Trevor Todd and Jackson Todd have over 60 years combined experience in dealing with estate disputes, including court costs.
Bayliss Estate 2025 BCSC 959 provided a concise summary of the general rules to be applied in contested estate disputes:
The established principles under the modern approach to costs in estate litigation were summarized by Silverman J. in Jung v HSBC Trust 2007 BCSC 1740 at para. 106:
- The costs of and incidental to a proceeding will follow the event unless the court otherwise orders.
- If the cause of the litigation originated from the conduct or errors of the testator (i.e., unclear wording or validity of the will), then the costs of all parties will generally be paid from the estate on a full indemnity basis.
- If there were circumstances which provided reasonable and sufficient grounds to have brought the action relating to questions of capacity or allege undue influence or fraud, the court will not normally make an order for costs against the unsuccessful party.
- In an action under dependent relief legislation (i.e., where the proceedings are adversarial in nature and are not brought about by the actions of the testator), costs follow the event.
- All costs awards are subject to the court’s discretion and an overriding test of reasonableness.
Where litigation is brought to address doubts about a testator’s capacity or the validity of the will itself, costs are typically paid by the estate: Hadley Estate; Coad.
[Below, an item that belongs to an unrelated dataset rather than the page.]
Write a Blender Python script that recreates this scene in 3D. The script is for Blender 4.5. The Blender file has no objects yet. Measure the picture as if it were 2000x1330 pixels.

In Hadley Estate, the Court of Appeal confirmed the point at para. 47:
[47] In estate litigation, courts commonly award special costs payable out of the estate to all parties. This practice is based on the principle that where an estate issue must be litigated to remove any doubts, all interested parties must be joined and all are entitled to be heard. In such circumstances, they should not be out of pocket if, in the result, the litigation does not conclude in their favour. The central question as to costs is whether the contested issue arises from the conduct of the deceased or the conduct of another. In the case of the former, an award of special costs from the estate will usually be made: Milwarde-Yates v. Sipila, 2009 BCSC 277 at paras. 81–82.
Justice D. MacDonald discussed the issue in Singh Estate at paras. 11-13:
[11] Traditionally, costs of all parties involved in an estate dispute were ordered to be paid out of the estate. The estate would bear the costs of settling disputes in estate proceedings unless the losing party’s position was obviously unwarranted. The public policy behind the traditional approach is that where a will is ambiguous, and subsequent litigation ensues which is partially or largely cause by the testator, his or her estate ought to bear the costs of the litigation… [citations omitted]
[12] In Steernberg v. Steernberg, 2007 BCSC 953, Justice Martinson, citing the Court of Appeal in Vielbig, explained the traditional approach as follows:
[21] …. In [estate] cases where the validity of a will or the capacity of the testator to make a will or the meaning of a will is in issue, it is sometimes the case that the costs of all parties are ordered to be paid out of the estate. This is upon the principle that where such an issue must be litigated to remove all doubts, then all interested parties must be joined and are entitled to be heard and should not be out of pocket if in the result the litigation does not conclude in their favour. The estate must bear the cost of settling disputes as a cost of administration…. The question to be asked in such cases is whether the parties were forced into litigation by the conduct of the testator or the conduct of the main beneficiaries.
[13] The traditional approach has been gradually displaced by the modern approach to cost awards where costs follow the event in estate matters. Courts retain discretion and have deviated from this trend and followed the traditional approach where justified. This often occurs where the deceased is wholly or partially the cause of the need for an inquiry.
And in Conner Estate, the Court of Appeal noted at paras. 56, 57 and 61:
[56] The general rule regarding costs was described by this Court in Giles v. Westminster Savings Credit Union, 2010 BCCA 282 at para. 72, quoting Victoria (City) v. Adams, 2009 BCCA 563 at para. 180:
The general rule with respect to costs is that they follow the event and are assessed on a party and party basis unless the court otherwise orders: Rules 57(9) and 57(1) of the Rules of Court. Courts retain the discretion to depart from the general rule where the circumstances justify a different approach: British Columbia (Minister of Forests) v. Okanagan Indian Band, 2003 SCC 71, [2003] 3 S.C.R. 371 at para. 22. It is a broad discretion, and this Court will only interfere “if there is misdirection or the decision is so clearly wrong as to amount to an injustice”: Agar v. Morgan, 2005 BCCA 579 at para. 26.
In estate litigation, the executor is generally indemnified through a special costs award against all reasonable litigation costs incurred in the fulfilment of their role: Hollander at para. 41.
…
[61] While it is true that the general rule that costs follow the event has not always applied in estate litigation, the modern approach to fixing costs in such cases is to apply the general rule unless the court finds one or more exceptions apply: Hollander at paras. 39–40.